As any wider manufacturing and production improvement process takes place, ensuring predictive and preventative maintenance are integrated across the system is essential to deliver maximum efficiency. Training is also a key element, ensuring all workers and managers understand these systems, and what each type of alert means, and how best to investigate and resolve it. 

For preventive maintenance, a regular schedule of inspections in line with operational usage and guidelines should identify most issues ahead of them becoming serious issues. Any maintenance including cleaning, changing consumables like lubrication, and quality control should all be a part of the daily or weekly ritual. These catch most problems before they become an issue, identifying leaks and weak or tear, the most common precursors to a larger problem.  

The smarts of the IoT come into play when looking at tracking predictive maintenance from vibration, temperature, slippage and other sensors, operators get a sense of the near-invisible forces at play within a production plant. The alarms will come well ahead of a person’s ability to identify them, before they become a major issue. 

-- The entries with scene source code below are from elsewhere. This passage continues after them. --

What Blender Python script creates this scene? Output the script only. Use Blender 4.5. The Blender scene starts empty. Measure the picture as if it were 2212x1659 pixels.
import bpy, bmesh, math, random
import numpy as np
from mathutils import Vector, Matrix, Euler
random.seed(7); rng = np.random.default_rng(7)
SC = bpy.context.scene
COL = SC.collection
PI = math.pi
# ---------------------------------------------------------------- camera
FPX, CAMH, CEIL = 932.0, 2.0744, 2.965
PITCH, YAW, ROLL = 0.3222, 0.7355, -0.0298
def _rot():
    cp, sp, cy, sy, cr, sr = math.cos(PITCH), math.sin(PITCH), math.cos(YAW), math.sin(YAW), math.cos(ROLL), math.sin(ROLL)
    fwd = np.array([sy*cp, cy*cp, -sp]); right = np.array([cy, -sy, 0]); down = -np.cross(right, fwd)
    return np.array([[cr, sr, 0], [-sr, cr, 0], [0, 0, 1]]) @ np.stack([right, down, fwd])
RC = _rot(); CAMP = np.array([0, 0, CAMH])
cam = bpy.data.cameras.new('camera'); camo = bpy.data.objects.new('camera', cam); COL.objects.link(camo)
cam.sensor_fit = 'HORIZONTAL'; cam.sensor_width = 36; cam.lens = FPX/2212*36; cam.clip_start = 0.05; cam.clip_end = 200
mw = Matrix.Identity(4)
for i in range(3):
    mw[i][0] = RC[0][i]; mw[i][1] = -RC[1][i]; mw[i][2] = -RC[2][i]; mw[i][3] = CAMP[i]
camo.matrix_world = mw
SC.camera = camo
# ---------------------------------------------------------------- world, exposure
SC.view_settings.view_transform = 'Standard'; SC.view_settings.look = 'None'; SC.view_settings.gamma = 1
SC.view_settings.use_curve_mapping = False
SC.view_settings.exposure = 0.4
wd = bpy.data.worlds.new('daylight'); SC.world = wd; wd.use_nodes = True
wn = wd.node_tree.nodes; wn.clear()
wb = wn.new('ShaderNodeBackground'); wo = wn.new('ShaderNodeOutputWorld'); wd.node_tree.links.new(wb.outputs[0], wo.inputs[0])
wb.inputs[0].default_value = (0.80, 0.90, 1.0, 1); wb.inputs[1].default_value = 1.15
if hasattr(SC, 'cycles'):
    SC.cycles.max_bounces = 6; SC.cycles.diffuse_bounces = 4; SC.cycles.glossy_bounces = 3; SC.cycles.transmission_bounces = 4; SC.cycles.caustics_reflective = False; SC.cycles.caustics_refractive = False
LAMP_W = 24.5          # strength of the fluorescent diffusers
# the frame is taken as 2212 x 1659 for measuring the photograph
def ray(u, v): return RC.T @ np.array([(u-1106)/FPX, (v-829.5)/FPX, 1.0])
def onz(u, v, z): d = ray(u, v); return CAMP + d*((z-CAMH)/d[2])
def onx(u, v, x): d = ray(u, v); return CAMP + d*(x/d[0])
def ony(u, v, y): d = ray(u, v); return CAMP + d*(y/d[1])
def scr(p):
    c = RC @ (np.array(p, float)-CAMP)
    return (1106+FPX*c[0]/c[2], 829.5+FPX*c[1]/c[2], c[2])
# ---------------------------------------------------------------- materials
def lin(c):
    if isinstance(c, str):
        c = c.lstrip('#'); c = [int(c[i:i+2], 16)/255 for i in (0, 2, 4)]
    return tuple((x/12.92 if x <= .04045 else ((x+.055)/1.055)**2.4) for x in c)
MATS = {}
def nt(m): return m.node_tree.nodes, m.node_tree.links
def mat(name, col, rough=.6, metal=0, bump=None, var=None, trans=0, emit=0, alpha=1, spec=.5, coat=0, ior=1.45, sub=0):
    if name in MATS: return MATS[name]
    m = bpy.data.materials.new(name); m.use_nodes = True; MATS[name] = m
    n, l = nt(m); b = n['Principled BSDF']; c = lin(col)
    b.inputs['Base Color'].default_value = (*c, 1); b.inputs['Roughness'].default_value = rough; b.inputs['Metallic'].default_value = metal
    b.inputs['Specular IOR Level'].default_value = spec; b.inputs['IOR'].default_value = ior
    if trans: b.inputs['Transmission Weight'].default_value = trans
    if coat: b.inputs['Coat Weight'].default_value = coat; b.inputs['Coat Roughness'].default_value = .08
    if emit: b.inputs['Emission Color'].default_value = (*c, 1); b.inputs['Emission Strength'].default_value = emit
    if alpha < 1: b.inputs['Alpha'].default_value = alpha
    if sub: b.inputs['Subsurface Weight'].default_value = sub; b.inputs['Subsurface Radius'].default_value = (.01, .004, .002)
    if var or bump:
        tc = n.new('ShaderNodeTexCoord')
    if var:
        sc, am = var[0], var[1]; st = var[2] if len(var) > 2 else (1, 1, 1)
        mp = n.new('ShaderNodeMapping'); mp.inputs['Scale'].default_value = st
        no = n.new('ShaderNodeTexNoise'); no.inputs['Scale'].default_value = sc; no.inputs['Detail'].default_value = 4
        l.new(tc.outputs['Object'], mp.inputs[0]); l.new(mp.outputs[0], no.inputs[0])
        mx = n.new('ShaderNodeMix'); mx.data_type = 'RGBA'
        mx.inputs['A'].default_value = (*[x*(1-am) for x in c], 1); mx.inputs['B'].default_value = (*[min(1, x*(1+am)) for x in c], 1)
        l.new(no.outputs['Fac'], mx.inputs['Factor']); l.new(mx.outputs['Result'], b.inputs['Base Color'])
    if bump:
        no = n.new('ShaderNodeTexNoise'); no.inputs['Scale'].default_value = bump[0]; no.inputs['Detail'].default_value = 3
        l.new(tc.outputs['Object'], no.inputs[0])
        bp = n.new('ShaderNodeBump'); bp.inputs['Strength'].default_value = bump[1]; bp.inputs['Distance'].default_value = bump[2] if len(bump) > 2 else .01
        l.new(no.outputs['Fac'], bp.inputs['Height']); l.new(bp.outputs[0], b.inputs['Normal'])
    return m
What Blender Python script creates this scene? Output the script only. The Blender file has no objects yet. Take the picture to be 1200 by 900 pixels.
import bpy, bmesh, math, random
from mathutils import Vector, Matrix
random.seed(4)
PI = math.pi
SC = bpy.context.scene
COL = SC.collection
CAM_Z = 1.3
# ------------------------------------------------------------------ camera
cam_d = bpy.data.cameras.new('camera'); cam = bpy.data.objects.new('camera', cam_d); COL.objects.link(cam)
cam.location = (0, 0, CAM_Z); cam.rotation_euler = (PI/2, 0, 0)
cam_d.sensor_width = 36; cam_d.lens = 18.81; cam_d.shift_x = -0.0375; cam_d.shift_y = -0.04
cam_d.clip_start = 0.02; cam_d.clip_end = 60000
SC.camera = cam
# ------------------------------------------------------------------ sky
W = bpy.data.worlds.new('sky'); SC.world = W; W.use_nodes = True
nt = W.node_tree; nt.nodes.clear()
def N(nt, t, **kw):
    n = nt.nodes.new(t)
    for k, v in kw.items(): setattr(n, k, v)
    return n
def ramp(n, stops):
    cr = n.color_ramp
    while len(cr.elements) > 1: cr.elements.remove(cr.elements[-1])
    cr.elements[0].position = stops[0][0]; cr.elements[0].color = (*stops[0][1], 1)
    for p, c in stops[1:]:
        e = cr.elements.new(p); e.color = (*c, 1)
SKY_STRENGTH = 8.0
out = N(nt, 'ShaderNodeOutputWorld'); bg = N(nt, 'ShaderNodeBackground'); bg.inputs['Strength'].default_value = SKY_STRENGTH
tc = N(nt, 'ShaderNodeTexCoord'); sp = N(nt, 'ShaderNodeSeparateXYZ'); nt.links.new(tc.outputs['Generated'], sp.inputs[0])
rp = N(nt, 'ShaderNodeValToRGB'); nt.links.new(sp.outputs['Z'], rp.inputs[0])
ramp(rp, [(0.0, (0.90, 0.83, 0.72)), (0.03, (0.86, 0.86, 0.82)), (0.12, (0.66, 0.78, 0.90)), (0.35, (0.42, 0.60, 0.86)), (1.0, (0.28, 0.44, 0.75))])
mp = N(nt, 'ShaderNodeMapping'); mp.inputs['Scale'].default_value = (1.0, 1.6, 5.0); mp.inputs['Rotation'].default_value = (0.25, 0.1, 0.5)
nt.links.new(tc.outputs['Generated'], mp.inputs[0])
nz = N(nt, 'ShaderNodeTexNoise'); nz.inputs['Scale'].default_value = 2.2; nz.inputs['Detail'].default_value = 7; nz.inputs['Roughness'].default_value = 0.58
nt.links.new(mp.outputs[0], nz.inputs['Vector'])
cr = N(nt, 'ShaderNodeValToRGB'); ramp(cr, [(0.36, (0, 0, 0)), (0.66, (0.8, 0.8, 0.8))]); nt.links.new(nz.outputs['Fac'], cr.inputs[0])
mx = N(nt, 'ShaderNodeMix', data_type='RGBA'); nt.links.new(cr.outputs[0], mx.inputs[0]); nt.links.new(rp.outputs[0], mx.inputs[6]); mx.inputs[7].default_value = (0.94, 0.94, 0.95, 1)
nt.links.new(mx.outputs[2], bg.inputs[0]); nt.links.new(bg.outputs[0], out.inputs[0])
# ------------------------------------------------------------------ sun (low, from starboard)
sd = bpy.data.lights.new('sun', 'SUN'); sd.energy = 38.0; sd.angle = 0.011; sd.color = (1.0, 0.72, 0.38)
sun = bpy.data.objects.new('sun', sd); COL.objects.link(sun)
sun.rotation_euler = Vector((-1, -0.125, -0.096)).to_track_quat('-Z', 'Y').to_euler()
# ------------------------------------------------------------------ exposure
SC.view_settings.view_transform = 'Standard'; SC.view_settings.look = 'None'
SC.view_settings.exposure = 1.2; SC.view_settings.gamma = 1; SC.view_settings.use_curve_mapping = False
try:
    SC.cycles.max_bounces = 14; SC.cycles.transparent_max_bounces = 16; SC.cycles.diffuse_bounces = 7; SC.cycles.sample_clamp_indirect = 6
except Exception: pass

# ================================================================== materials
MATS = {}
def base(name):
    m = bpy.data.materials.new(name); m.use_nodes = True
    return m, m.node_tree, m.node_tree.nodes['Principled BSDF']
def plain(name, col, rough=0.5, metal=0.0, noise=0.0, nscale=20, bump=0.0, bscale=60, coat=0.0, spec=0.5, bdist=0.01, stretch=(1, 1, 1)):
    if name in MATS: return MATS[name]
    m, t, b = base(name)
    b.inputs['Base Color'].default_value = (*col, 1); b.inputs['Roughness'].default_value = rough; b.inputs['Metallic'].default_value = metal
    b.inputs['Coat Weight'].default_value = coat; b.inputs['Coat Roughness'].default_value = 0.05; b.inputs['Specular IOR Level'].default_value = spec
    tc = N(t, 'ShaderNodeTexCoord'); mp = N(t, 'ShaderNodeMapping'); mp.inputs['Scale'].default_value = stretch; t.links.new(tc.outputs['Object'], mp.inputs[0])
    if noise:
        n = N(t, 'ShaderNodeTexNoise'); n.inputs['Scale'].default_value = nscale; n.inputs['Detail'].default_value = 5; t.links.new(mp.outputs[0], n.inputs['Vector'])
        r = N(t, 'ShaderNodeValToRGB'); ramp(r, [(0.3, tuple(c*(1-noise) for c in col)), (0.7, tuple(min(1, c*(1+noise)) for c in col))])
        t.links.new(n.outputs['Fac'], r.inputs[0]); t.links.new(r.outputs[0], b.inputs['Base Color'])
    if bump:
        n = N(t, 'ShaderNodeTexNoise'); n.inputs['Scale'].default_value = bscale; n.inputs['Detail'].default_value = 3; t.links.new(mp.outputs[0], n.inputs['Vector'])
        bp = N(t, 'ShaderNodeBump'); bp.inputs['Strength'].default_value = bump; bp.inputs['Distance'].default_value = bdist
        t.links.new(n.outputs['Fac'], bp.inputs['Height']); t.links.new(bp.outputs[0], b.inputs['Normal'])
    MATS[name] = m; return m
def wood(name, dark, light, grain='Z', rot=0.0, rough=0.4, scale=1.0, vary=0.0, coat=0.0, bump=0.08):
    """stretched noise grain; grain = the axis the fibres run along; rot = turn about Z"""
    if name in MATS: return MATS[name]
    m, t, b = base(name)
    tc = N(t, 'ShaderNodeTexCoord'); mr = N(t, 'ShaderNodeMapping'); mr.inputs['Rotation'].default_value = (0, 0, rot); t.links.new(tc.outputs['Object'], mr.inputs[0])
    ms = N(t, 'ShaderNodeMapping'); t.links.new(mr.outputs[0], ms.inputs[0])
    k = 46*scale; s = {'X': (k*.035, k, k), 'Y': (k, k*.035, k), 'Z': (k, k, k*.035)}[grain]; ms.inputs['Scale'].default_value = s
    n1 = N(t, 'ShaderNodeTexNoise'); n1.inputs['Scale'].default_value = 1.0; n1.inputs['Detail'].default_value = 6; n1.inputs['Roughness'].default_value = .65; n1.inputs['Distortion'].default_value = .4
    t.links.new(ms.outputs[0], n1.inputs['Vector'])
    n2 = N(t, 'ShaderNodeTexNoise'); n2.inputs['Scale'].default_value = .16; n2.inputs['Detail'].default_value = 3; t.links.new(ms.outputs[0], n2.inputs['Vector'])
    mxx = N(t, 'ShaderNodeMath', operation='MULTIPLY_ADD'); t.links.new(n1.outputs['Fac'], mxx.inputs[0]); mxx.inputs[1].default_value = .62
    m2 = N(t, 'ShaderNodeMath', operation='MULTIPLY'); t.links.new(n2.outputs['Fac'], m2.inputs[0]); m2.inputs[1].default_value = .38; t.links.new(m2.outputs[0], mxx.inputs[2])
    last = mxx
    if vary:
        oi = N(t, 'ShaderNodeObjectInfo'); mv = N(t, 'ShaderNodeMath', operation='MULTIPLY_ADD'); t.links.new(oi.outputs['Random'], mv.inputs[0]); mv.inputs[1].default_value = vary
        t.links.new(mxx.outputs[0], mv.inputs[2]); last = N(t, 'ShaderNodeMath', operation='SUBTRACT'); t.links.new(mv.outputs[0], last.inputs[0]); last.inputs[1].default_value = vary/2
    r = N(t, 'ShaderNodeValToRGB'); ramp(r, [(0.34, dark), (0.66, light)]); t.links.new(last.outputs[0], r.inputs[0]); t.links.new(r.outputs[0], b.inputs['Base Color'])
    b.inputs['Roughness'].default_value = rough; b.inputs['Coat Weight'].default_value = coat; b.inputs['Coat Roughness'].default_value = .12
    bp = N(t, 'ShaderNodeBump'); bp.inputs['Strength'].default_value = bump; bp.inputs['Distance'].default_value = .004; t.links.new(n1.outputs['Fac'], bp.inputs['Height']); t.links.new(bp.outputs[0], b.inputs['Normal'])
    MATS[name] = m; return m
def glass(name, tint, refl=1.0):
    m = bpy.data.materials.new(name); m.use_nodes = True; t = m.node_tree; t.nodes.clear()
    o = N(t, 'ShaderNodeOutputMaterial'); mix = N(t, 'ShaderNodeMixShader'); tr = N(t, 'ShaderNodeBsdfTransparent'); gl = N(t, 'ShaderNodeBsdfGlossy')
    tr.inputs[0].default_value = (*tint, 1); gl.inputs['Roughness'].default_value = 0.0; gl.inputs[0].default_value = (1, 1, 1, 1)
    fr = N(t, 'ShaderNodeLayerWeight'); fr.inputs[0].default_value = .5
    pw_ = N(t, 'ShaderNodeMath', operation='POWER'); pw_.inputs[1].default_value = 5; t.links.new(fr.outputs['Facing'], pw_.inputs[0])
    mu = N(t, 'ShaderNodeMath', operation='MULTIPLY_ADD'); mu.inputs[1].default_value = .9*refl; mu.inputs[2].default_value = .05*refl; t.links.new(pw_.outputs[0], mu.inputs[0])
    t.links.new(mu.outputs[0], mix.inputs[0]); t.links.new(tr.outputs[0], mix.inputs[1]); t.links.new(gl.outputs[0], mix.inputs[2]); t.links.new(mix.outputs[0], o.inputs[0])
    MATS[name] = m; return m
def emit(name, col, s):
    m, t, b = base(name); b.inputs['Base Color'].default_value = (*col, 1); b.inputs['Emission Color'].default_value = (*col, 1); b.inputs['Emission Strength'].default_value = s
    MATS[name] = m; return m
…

Reacting to these as part of regular maintenance saves the drama and cost of a full-blown failure, or if the source of the problem remains a mystery, teams can keep an eye on it to identify any true source. 

The Power of Continuous Improvement

When a manufacturing plant is running smoothly, that is not the time for management to relax and doze on the job. Continuous monitoring is required to ensure the plant continues to run well, and continuous improvement will help make further savings and efficiencies across the business, to keep up with competition and make the company more attractive to investors and partners.

Continuous improvement can come from multiple elements, with software providing new insights into manufacturing processes, upgraded manufacturing facilities adding new features or improving existing ones. Also, personal skills can improve the morale and efficiency of the human element on the factory floor. 

Regularly asking how the business can improve performance, looking for new ideas and finding methods to improve reliability can all lead to stronger operational results, and a greater sense of team, even as automation becomes a greater part of production. 

As part of operational considerations, liability insurance is key to ensuring you are covered in the event of a failure or accident during the manufacturing process. Or, if a customer who buys a product that turns out to have been made during a faulty process. 

Whatever stage your manufacturing business is at, the faster it moves to an ongoing improvement approach, the sooner it can identify and deliver benefits in time and cost savings. While creating the platform for the manufacturing operation to grow, win new business and take advantage of technology, supply chain and wider business improvements. 

Without this approach, the business is more likely to stagnate, lose trade to more aggressive competitors and see workers leave for more interesting opportunities. Even a niche business in a secure market is ripe for disruption as manufacturing speeds up around the world and competitors look for easy wins to boost their offering.